スガさんと正反対なのが、つまり霊性が高いのが大友っちである。大友っちの演奏は融解性が高く、音塊として常に全帯域が鳴っているので、「鮮明に聴こえる」時間は、縞状に現れ、つまり共演者にとって来訪神のような霊性を持つ。



 

アルバートアイラーとか、晩年のポール・モーションに近い。轟音の中に置くと、溶けてしまう。環境に与するのである(この事を理論的に再構築したのが大友っちのお師匠さんである高柳昌之の「アイラーコンセプト」である。
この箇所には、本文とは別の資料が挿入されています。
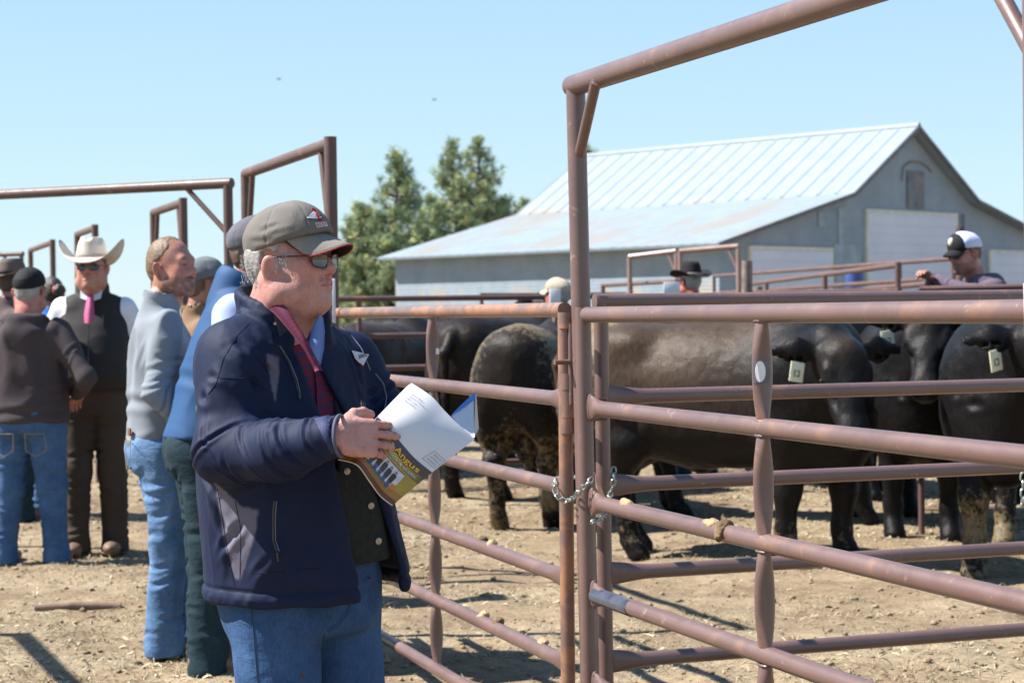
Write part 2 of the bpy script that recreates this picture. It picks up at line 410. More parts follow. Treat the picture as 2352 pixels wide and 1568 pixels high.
# clods
def clods(n):
    x, y = scatter(n, -5, 6, 5.8, 20); n = len(x); z = ground_h(x, y)
    base = np.array([(0, 0, 1), (1, 0, 0), (0, 1, 0), (-1, 0, 0), (0, -1, 0), (0, 0, -1)], float)
    fs = np.array([(0, 1, 2), (0, 2, 3), (0, 3, 4), (0, 4, 1), (5, 2, 1), (5, 3, 2), (5, 4, 3), (5, 1, 4)])
    sz = .006 + .016 * RNG.random(n) ** 3
    v = base[None] * (1 + RNG.normal(0, .25, (n, 6, 3))) * sz[:, None, None]; v[..., 2] *= .6
    v[..., :2] += RNG.normal(0, .25, (n, 6, 2)) * sz[:, None, None]
    v += np.stack([x, y, z + sz * .3], -1)[:, None]
    f = (np.arange(n)[:, None, None] * 6 + fs[None]).reshape(-1, 3)
    tag(meshobj('dirt_clods', v.reshape(-1, 3), f, mat('clod', (.25, .19, .125), .95, .4, 5, spec=.1), smooth=False), kind='stuff')
clods(8000)

# ------------------------------------------------------------------ barn
def barn():
    c = np.array([5.354, 48.06, 0]); a = .7876; L, w1, w2, hb, hr, he = 13.4, 6.185, 9.473, 4.69, 6.755, 3.172
    d = np.array([math.cos(a), math.sin(a), 0]); g = np.array([-math.sin(a), math.cos(a), 0])
    # gable origin c is the roof's near-left corner; local axes: u along the gable, v receding, z up
    root = thing('barn', 'weathered grey metal barn with a pale ribbed steel roof and three white garage doors', 'barn', (c[0], c[1], 0), a)
    W = lambda u, v, z: c + d * u + g * v + np.array([0, 0, z])
    oh = .45; slope = (hb - he) / w1
    # walls: inset by the overhang
    m, nt, b = new_mat('barn_tin'); co = ocoord(nt)
    wv = nt.nodes.new('ShaderNodeTexWave'); wv.bands_direction = 'Z'; wv.inputs['Scale'].default_value = 3.2; nt.links.new(co, wv.inputs[0])
    st = noise(nt, co, .55, 4, .6, .3); st2 = noise(nt, co, 1.4, 5, .7)
    cc = ramp(nt, st2, [(.3, (.20, .255, .305)), (.7, (.28, .335, .375))])
    mp = nt.nodes.new('ShaderNodeSeparateXYZ'); nt.links.new(co, mp.inputs[0])
    band = mathn(nt, 'SUBTRACT', 1.0, mathn(nt, 'MULTIPLY', mathn(nt, 'ABSOLUTE', mathn(nt, 'SUBTRACT', mp.outputs[2], 1.95)), 2.6))
    rst = mathn(nt, 'MULTIPLY', mathn(nt, 'GREATER_THAN', noise(nt, co, 1.5, 1, .3, 0, (.0, 1, .25)), .56), mathn(nt, 'MAXIMUM', band, 0.0))
    cc = mixc(nt, mathn(nt, 'MULTIPLY', rst, .5), cc, (.42, .33, .22))
    nt.links.new(cc, b.inputs['Base Color']); b.inputs['Roughness'].default_value = .6
    bump(nt, b, wv.outputs[0], .28, .02)
    zz = lambda u: he + slope * u if u < w1 else hb + (hr - hb) / (w2 - w1) * (u - w1)
    us = [oh, w1, w2, 2 * w2 - w1, 2 * w2 - oh]; hs = [zz(oh) - .06, hb - .09, hr - .12, hb - .09, zz(oh) - .06]
    mb = MB()
    prof = [(us[0], 0)] + list(zip(us, hs)) + [(us[-1], 0)]
    n = len(prof); V = [W(u, .35, z) for u, z in prof] + [W(u, L - .35, z) for u, z in prof]
    Fs = [tuple(range(n))[::-1], tuple(range(n, 2 * n))] + [(i, (i + 1) % n, n + (i + 1) % n, n + i) for i in range(n)]
    mb.add(V, Fs); mb.build('wall', m, root, False)
    # roof: ribbed sheets
    m2, nt, b = new_mat('barn_roof'); co = ocoord(nt)
    st = noise(nt, co, .35, 5, .6, .2, (.6, 1.6, 1)); v2 = noise(nt, co, 2, 3)
    cc = ramp(nt, v2, [(.3, (.225, .275, .30)), (.7, (.265, .315, .345))])
    sp = nt.nodes.new('ShaderNodeSeparateXYZ'); nt.links.new(co, sp.inputs[0])
    low = mathn(nt, 'MULTIPLY', mathn(nt, 'LESS_THAN', sp.outputs[0], w1 + .2), mathn(nt, 'GREATER_THAN', sp.outputs[0], .3))
    r_ = ramp(nt, st, [(.48, (0, 0, 0)), (.58, (1, 1, 1))])
    cc = mixc(nt, mathn(nt, 'MULTIPLY', mathn(nt, 'MULTIPLY', r_, low), .6), cc, (.28, .235, .185))
    nt.links.new(cc, b.inputs['Base Color']); b.inputs['Roughness'].default_value = .55; b.inputs['Metallic'].default_value = .0
    def sheet(u0, z0, u1, z1, nm, rib, hgt, off):
        nr = int(L / rib); V = []; Fs = []; du, dz = u1 - u0, z1 - z0; ln = math.hypot(du, dz); nu, nz_ = -dz / ln, du / ln
        if nz_ < 0: nu, nz_ = -nu, -nz_
        for i in range(nr + 1):
            for (q, hh) in ((-.055, 0), (-.03, hgt), (.03, hgt), (.055, 0)):
                v = min(max(i * L / nr + q, 0), L)
                for (u, z) in ((u0, z0), (u1, z1)):
                    V.append(W(u + nu * (hh + off), v, z + nz_ * (hh + off)))
        k = len(V) // 2
        Fs = [(2 * i, 2 * i + 1, 2 * i + 3, 2 * i + 2) for i in range(k - 1)]
        # underside and fascia thickness
        base = len(V)
        for v in (0, L):
            for (u, z) in ((u0, z0), (u1, z1)): V.append(W(u - nu * .07, v, z - nz_ * .07))
        Fs += [(base, base + 1, base + 3, base + 2), (0, base, base + 2, 2 * k - 2), (0, 1, base + 1, base), (2 * k - 2, 2 * k - 1, base + 3, base + 2)]
        MB().add(V, Fs).build(nm, m2, root, False)
    sheet(0, he, w1, hb, 'roof_panel', .40, .010, 0); sheet(w1 - .05, hb - .03, w2, hr, 'roof_panel', .62, .024, .02)
    sheet(2 * w2, he, 2 * w2 - w1, hb, 'roof_panel', .40, .010, 0); sheet(2 * w2 - w1 + .05, hb - .03, w2, hr, 'roof_panel', .62, .024, .02)
    # barge boards on the near gable
    tm = mat('weathered_trim', (.13, .135, .15), .8, .25, 3)
    for s_ in (0, 1):
        mb = MB()
        for (u0, z0, u1, z1) in ((0, he, w1, hb), (w1, hb, w2, hr)):
            if s_: u0, u1 = 2 * w2 - u0, 2 * w2 - u1
            A, B_ = W(u0, -.03, z0 - .10), W(u1, -.03, z1 - .10)
            mb.add([A, B_, B_ + [0, 0, .12], A + [0, 0, .12], A + g * .06, B_ + g * .06, B_ + g * .06 + [0, 0, .12], A + g * .06 + [0, 0, .12]],
                   [(0, 1, 2, 3), (4, 7, 6, 5), (0, 4, 5, 1), (3, 2, 6, 7), (0, 3, 7, 4), (1, 5, 6, 2)])
        mb.build('barge_board', tm, root, False)
    rc = MB(); rc.tube([W(w2, 0, hr + .02), W(w2, L, hr + .02)], .09, 8); rc.build('ridge_cap', m2, root)
    # doors (u0, u1, top)
    dm, nt, b = new_mat('door_white'); co = ocoord(nt)
    wv = nt.nodes.new('ShaderNodeTexWave'); wv.bands_direction = 'Z'; wv.inputs['Scale'].default_value = 1.15; nt.links.new(co, wv.inputs[0])
    nt.links.new(ramp(nt, noise(nt, co, .8), [(.3, (.58, .60, .68)), (.7, (.66, .68, .74))]), b.inputs['Base Color']); b.inputs['Roughness'].default_value = .55
    bump(nt, b, ramp(nt, wv.outputs[0], [(0, (0, 0, 0)), (.08, (1, 1, 1))]), .5, .02)
    def upx(px, v=.35):   # u where the gable wall meets picture column px
        lo, hi = -2, 30
        for _ in range(50):
            mid = (lo + hi) / 2; q = W(mid, v, 2) ; q = (q - [0, 0, CAM_H]); x = IMW / 2 + FPX * (q @ CX) / (q @ _f)
            lo, hi = (mid, hi) if x < px else (lo, mid)
        return lo
    def ztop(px, py):
        q = W(upx(px), .35, 0); return P(px, py, q[1])[2]
    fm = mat('door_frame', (.62, .60, .50), .7, .15, 4)
    for (p0, p1, py) in ((1722, 1905, 573), (1991, 2192, 488), (2272, 2500, 581)):
        u0, u1 = upx(p0), upx(min(p1, 2352)); zt = ztop(p0, py)
        if p1 > 2352: u1 = u0 + 3.0
        mb = MB(); mb.box(W((u0 + u1) / 2, .30, zt / 2 + .02), u1 - u0, .08, zt - .02, R=rotz(a)); dd = mb.build('garage_door', dm, root, False)
        fr = MB()
        for (u, z, su, sz) in ((u0 - .05, zt / 2, .1, zt), (u1 + .05, zt / 2, .1, zt), ((u0 + u1) / 2, zt + .05, u1 - u0 + .2, .1)):
            fr.box(W(u, .32, z), su, .12, sz, R=rotz(a))
        fr.build('door_frame', fm, dd, False)
    # hay hatch under the peak, its broken rusty arc of trim, and odd patched sheets
    hm = mat('patch_dark', (.17, .175, .185), .8, .3, 3); rm = mat('rusty_tin', (.24, .17, .13), .85, .4, 5)
    q0, q1 = upx(2084), upx(2122); z0, z1 = ztop(2084, 478), ztop(2084, 392)
    MB().box(W((q0 + q1) / 2, .33, (z0 + z1) / 2), q1 - q0, .06, z1 - z0, R=rotz(a)).build('hatch', hm, root, False)
    pts = [P(px, py, W(upx(px), .3, 0)[1]) for px, py in ((2072, 415), (2075, 385), (2090, 372), (2112, 372), (2130, 382), (2140, 396))]
    MB().tube(pts, .022, 6).build('arched_trim', rm, root)
    for (p0, p1, ya, yb) in ((1925, 1940, 478, 560), (1880, 1896, 486, 520), (2222, 2240, 560, 640), (1915, 1975, 560, 690)):
        u0, u1 = upx(p0), upx(p1); MB().box(W((u0 + u1) / 2, .335, (ztop(p0, ya) + ztop(p0, yb)) / 2), u1 - u0, .04, ztop(p0, ya) - ztop(p0, yb), R=rotz(a)).build('patched_sheet', mat('patch', (.27, .33, .37), .6, .2, 3), root, False)
    # downpipe beside the tall door
    u = upx(2208); MB().tube([W(u, .25, .1), W(u, .25, ztop(2208, 492))], .04, 8).build('door_track', hm, root)
barn()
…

高柳は60を待たずして59で没した)。音数は当然、少音的(音数が。音量が。ではない)になる。



 

「いやいや、大友さんのロック的ギターの刻みは非常に鮮明ですよ」という人がいてもおかしくない。しかし、あれは実際、同じ打点が一個もないぐらい揺れているのだ(これは「うまい」とか「へた」を意味しない。根源的でアナログなグルーヴに満ち満ちて「環境的」なのである。打楽器を叩きながら一緒に演奏してみればすぐわかる)。揺れのない刻みは時間を生成するが、揺れのある刻みは環境=場を生成する(「catch22」は、というかDCPRG自体を時間側の視点で語り続けて来たが、同時に「場」が形成されていたのは言うまでもないだろう)。



 

これはピアノという平均律内に閉じ込められた楽器か、ギター、サックス、ドラムという平均律の外に容易に出れる楽器か、の違いもあるが、鶏か卵のアレで、フロイドの言う「誘惑者」としての演奏行為として、その性質がそのプレイヤーの性質に現れている。端的にスガさんや僕やセシルは(服装が)お洒落であるのに対し、大友っちやアイラーはお洒落ではない。が、これ(お洒落でないこと)も誘惑行為である。お洒落がボキャブラリーであることは周知のことだ。



 

聴衆はスガさんが「(主に「次に」)何を言っているか」を聴いている。大友っちのボキャブラリーは少なく、しかし、ずっと同じようなことをしていても、もう、音色や佇まいで掴まれているので「何を言っているのかはわからないがシビレている」ような状態に最初から誘導されている。



 

いきなりとんでもない事を言い出すが、僕は、ピアニストとして、ドラムとベースに入ってもらい、ピアノトリオをやろうと思っている。幾つになったらやるだろうか?



 

などと夢想していたら、能登半島地震を知る。急いでクインテットのベースである小西さんにメールをすると、すぐ返事がきて、無事だとわかり胸を撫で下ろす。